The dedication includes: To everybody whose letters I haven't answered.
And since I'd already decided to write this, that seemed pretty damn ironic.
I love the happenstance that is life.

I also thought, Hey, what happened to my letter you were supposedly working on?
In addition to a pony and a take two, I claim ownership of said unwritten letter.
I always get what I want, after all.
At least, I like to pretend that I do.

I seem to have entered this new stage of contentment in actually relishing in the unknown.
My grandmother asked me the other night if I'd ever thought about going into management at Starbucks. 
I nearly choked on my wine.
I still haven't the foggiest notion of what it is I want to do but I certainly pray after all these years and all these jobs that it doesn't include Starbucks management. 
It certainly would be pretty damn hillarious though, don't you think?

My new manager is so delightfully mellow.  I think he is a kindred spirit and I definitely think I was brought  to the right location.  There's a comfort in feeling relaxed around my boss. 
It's very rare to find and definitely something I miss when it's absent. 
But there are a lot of things that are missed when they're not around.

I also had this revelation recently that we each must be longing for the same confirmation that the other is genuinely alright.  Maybe that's why I hallucinated that customer was you because for me, seeing is believing.  But I also know that what is best for me isn't always what's best for someone very different from me.  But that's something I figured out a long time ago so even if my inner little girl occassionally stomps her feet at not seeing her prince the woman in me believes the best and knows He's in control.

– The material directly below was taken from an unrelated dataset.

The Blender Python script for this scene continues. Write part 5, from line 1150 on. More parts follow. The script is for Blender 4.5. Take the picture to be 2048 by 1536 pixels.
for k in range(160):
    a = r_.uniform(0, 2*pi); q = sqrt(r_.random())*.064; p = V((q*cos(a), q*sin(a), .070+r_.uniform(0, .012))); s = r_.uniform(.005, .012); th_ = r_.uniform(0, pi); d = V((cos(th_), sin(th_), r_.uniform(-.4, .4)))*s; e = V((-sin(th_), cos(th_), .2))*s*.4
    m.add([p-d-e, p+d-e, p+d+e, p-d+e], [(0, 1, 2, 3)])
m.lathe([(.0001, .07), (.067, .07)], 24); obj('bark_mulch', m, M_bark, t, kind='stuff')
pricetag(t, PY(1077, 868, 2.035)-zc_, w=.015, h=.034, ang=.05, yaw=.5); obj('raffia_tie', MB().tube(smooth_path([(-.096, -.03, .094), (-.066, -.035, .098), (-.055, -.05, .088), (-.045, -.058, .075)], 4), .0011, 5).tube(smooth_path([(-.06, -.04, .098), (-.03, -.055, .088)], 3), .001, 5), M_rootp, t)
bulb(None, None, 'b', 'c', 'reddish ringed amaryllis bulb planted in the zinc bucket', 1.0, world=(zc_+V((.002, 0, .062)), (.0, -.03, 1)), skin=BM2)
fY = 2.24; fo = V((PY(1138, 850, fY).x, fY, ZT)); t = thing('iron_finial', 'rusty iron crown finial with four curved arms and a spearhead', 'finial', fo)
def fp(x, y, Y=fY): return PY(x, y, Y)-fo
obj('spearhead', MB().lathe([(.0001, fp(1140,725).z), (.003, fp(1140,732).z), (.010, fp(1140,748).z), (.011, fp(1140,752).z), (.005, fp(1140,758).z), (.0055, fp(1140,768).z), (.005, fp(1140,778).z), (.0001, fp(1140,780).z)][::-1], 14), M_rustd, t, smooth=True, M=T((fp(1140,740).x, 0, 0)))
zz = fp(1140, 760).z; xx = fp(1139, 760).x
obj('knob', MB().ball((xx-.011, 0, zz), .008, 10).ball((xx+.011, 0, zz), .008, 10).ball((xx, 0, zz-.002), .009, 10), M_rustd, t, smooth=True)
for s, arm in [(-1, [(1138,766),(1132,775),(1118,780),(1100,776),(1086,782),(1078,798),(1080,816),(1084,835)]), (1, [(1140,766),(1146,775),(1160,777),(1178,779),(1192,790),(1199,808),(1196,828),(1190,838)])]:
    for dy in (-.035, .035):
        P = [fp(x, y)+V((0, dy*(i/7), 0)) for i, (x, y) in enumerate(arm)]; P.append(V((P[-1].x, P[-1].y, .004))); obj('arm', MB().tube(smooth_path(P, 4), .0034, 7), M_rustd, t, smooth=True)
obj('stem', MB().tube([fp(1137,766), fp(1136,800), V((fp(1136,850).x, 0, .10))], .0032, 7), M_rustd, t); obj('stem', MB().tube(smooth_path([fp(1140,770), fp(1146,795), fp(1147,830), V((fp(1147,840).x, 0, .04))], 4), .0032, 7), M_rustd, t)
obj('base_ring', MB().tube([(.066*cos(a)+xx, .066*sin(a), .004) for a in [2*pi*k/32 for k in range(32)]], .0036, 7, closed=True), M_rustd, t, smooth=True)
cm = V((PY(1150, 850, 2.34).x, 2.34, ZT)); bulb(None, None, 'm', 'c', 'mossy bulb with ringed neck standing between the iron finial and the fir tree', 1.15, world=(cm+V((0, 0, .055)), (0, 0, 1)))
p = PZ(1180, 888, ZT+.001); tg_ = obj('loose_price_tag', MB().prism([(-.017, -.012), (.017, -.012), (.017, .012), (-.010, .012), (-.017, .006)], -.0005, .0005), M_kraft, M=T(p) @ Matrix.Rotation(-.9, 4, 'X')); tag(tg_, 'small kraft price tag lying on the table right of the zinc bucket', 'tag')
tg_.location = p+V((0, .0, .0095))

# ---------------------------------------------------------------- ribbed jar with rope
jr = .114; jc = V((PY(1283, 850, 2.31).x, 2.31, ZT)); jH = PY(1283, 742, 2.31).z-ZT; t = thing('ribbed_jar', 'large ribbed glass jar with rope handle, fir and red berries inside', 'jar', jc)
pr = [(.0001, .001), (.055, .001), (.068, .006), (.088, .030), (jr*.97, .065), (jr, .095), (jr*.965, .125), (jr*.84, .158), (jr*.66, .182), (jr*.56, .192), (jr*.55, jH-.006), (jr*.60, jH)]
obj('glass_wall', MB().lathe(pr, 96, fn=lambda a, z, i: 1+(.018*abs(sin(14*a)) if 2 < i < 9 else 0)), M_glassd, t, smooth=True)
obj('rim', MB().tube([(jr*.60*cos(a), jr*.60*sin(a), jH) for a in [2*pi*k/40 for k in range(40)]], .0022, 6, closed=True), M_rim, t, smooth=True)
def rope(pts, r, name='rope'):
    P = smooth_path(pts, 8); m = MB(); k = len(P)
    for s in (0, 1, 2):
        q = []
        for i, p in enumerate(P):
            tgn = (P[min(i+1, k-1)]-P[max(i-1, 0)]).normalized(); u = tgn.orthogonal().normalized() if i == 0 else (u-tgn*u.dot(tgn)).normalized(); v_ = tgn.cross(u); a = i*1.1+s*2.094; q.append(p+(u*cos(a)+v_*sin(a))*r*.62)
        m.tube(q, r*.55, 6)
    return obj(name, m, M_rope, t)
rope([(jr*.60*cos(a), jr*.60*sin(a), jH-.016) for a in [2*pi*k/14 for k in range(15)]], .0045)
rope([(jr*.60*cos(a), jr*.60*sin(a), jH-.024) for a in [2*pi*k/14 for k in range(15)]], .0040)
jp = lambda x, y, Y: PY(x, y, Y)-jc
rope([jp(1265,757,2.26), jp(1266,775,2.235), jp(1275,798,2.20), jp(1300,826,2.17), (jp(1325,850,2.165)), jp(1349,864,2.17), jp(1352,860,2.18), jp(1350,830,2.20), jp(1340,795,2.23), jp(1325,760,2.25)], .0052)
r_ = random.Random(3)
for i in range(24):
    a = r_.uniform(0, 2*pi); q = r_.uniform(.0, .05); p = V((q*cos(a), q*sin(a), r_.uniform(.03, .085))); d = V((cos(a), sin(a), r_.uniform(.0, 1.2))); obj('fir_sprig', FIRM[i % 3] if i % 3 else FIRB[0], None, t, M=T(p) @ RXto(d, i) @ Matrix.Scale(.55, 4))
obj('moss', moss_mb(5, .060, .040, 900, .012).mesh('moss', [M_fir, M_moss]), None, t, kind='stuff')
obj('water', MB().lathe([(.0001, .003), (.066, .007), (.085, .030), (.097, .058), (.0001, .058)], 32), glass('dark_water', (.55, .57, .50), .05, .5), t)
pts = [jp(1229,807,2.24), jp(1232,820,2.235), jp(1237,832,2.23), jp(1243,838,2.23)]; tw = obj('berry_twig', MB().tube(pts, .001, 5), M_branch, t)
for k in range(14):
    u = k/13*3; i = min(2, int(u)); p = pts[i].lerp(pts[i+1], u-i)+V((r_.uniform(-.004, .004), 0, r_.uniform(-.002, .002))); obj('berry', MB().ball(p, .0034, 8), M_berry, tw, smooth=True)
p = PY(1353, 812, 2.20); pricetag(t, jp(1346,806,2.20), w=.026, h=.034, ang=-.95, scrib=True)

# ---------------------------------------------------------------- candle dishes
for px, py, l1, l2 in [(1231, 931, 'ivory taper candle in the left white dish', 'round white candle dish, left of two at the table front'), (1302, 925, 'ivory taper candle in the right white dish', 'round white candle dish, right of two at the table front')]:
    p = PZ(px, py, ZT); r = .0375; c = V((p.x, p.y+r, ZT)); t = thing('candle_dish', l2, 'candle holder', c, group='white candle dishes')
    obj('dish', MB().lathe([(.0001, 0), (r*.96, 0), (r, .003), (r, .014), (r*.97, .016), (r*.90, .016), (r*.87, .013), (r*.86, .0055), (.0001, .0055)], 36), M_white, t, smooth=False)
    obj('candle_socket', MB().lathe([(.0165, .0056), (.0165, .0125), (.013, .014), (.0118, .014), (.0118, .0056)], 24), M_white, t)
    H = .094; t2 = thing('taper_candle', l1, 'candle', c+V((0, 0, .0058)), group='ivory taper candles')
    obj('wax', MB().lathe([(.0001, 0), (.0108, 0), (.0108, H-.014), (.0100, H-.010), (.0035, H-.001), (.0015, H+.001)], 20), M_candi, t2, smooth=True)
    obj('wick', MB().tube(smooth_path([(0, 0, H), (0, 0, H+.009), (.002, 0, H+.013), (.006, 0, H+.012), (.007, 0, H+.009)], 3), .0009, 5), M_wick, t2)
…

My mother seemed to understand that you must feel some responsibility for me.  And I decided that made me feel loved.  She also incitefully declared, that's what you're missing most, when I shared that for the first time I'd allowed myself to be the many layers I am and somehow you'd embraced every bitchycrazynaughtyvulnerablesweetness of it.  I also realized with everything I've gone through in my own life the circumstances of the situation hit a little close to home.  And that made me want to talk to you even more.  It's hard to not have an opinion about something that parallels my own life. 
But that also means I'm undeniably biased.
But I guess if we're honest, we all are.

I wanted to say I'm surprisingly happy.
And I miss your face every day.
And I care for you deeply.
And I know everything will be worked for His good.

I heard someone say something like If we knew what God was planning for us we'd agree with Him that we should be right where we're at while He's preparing it.
And I thought that was very true.
And I also found it very comforting that all the really savvy men in the Bible, men like Moses and David, committed wretchedly awful sins yet by Grace they were able to rise above them and do great things in spite of themselves.
And maybe in some backwards way, they wouldn't have risen to such great heights if they hadn't started in really dark shadows.

It was just a thought.
One of the many I'd share if I could.
But I know you already know that.

And one day, soon, I hope I can tell you all that's been bouncing around in my head.
I'd certainly love to hear all that's swimming in yours.